Using S3 for Customer Backups

For some time we've been using S3 to back up our customers systems.

Originally we set them up to FTP the data back to our office. This was handy for us because if we wanted to look at their data we had it in-house. But as the number of clients and the size of their data grew we ran out of bandwidth. (Thankfully we did these transfers at night so it didn't slow down our daytime internet access.)

The other problem was the sheer size of the data and the issues of how to guard against disk failure. Although we don't promote this to our clients as a "backup" service many of them still end up falling back on us when they discover their own backups weren't done or were no good.

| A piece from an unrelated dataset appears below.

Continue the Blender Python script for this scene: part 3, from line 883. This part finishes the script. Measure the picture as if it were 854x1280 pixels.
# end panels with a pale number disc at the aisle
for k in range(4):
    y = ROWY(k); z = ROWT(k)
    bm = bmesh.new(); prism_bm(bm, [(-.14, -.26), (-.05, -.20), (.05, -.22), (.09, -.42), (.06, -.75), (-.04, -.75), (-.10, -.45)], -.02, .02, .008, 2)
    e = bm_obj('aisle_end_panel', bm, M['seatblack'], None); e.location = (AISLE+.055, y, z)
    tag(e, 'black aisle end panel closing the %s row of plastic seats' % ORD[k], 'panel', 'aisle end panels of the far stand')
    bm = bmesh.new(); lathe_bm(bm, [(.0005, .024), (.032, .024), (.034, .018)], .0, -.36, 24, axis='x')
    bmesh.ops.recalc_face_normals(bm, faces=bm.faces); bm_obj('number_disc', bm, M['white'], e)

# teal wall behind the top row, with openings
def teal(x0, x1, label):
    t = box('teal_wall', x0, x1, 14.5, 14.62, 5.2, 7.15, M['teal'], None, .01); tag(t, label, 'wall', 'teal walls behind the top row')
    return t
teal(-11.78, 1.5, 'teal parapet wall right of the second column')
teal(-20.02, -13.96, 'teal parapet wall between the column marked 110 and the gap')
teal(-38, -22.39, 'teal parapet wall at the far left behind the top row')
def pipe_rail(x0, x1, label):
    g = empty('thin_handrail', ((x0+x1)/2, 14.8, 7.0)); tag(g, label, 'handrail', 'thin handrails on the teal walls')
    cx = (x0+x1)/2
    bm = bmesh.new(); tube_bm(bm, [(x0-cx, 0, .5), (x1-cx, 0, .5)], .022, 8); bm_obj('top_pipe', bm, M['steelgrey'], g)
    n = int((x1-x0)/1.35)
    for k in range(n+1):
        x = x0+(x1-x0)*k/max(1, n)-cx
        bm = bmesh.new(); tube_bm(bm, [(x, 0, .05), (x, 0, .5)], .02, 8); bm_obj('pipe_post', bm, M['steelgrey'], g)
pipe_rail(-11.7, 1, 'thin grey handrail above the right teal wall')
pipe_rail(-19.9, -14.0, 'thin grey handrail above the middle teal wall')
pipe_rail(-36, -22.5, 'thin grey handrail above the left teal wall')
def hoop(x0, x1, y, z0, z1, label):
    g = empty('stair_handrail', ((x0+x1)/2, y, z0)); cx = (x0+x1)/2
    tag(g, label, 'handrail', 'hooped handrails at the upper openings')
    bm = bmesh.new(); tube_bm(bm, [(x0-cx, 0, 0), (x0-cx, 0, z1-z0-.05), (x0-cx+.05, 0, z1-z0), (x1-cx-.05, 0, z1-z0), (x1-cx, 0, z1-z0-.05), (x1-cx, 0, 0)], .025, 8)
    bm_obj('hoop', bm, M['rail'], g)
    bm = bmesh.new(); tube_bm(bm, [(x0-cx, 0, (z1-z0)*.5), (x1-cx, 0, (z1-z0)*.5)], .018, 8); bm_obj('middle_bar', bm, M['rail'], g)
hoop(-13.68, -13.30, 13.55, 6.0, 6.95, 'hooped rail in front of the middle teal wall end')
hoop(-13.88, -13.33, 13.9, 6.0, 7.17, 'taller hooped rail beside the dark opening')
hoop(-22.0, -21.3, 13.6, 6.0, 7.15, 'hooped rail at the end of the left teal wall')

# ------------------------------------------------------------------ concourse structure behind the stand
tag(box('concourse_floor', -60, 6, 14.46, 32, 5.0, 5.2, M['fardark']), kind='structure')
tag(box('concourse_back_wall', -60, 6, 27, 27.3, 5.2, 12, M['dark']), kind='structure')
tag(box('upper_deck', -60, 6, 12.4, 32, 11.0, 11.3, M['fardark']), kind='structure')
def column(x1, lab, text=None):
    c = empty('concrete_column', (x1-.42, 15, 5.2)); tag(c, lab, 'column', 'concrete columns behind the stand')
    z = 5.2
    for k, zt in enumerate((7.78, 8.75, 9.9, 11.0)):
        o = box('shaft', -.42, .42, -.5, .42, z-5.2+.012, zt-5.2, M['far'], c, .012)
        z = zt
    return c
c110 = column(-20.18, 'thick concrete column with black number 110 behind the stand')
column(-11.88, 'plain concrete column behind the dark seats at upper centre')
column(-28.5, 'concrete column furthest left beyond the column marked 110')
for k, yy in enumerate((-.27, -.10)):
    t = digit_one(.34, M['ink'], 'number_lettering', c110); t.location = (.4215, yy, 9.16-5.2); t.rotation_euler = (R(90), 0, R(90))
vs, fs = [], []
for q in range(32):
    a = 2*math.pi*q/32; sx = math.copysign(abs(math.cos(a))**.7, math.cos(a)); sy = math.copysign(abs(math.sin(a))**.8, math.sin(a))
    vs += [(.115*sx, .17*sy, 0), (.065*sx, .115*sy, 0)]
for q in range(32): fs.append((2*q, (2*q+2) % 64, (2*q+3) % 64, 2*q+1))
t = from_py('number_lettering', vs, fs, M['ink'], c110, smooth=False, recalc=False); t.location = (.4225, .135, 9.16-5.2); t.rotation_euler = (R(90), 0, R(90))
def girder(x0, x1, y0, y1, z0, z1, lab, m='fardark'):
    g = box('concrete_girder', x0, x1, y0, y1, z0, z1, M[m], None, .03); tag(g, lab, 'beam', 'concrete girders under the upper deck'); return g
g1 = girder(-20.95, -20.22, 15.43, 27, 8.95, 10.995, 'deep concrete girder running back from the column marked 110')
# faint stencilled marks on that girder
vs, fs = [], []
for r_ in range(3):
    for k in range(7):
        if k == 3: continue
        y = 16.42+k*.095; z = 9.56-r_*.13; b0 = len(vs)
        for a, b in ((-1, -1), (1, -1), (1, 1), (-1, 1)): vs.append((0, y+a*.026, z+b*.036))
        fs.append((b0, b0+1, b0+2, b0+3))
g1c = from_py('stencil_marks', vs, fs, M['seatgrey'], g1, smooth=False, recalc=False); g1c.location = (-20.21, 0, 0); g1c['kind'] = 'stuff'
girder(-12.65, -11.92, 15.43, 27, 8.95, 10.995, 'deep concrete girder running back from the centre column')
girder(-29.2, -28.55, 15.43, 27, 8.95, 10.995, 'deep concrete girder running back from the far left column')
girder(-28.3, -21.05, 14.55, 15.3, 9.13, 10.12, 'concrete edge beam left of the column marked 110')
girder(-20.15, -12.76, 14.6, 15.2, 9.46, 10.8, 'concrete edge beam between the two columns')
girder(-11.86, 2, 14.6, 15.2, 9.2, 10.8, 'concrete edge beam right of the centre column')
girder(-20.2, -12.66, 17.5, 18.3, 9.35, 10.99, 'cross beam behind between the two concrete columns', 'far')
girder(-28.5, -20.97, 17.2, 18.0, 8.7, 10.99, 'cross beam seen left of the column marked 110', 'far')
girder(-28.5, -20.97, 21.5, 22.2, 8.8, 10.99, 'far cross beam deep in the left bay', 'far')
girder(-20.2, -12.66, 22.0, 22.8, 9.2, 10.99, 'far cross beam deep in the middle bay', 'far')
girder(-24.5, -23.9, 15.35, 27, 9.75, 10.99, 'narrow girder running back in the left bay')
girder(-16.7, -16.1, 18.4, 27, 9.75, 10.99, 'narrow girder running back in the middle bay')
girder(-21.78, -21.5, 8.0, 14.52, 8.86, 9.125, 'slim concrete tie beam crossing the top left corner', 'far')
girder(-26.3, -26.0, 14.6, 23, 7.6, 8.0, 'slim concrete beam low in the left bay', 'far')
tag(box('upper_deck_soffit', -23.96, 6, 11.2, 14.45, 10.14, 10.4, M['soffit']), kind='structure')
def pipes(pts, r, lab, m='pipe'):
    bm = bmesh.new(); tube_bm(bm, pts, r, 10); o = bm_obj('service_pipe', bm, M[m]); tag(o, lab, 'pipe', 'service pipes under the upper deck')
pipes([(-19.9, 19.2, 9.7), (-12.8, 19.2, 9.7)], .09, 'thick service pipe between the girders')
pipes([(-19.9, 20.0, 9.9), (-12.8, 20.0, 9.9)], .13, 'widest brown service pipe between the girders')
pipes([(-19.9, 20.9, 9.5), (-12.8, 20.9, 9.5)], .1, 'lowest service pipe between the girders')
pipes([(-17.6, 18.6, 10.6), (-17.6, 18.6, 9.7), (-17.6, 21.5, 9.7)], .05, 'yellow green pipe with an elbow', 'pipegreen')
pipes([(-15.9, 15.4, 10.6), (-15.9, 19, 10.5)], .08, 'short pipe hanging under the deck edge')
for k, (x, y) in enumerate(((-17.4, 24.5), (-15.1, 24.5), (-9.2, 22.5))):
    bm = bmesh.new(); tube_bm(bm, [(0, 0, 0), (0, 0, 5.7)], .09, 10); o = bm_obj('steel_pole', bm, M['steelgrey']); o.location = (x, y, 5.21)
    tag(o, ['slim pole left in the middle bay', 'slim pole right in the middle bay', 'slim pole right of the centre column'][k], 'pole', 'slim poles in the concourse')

And people often don't discover problems till days or weeks later so they need older copies, not just the most recent.

We decided to give S3 a try and so far it has worked out well. We're up to about 8 gb of data transfer per night and we currently have about 240 gb of storage. This is costing us about $50 per month - a bargain as far as I'm concerned.

We are currently keeping the last 8 days, last 5 weeks, last 13 months, and every year, or something like 25 - 30 copies per customer. On top of this redundancy, Amazon says they store multiple copies of each file.

A minor downside is that when we want to look at someone's data we have to download it, but that's not a big deal. And it's still a lot easier to download from S3 than to download directly from the customer.

There is a potential concern with storing data with a third party, but we encrypt the files and Amazon has decent security on top of that, so it seems ok. It's doesn't seem any worse than other hosting situations.

Overall, we're pretty happy with this setup.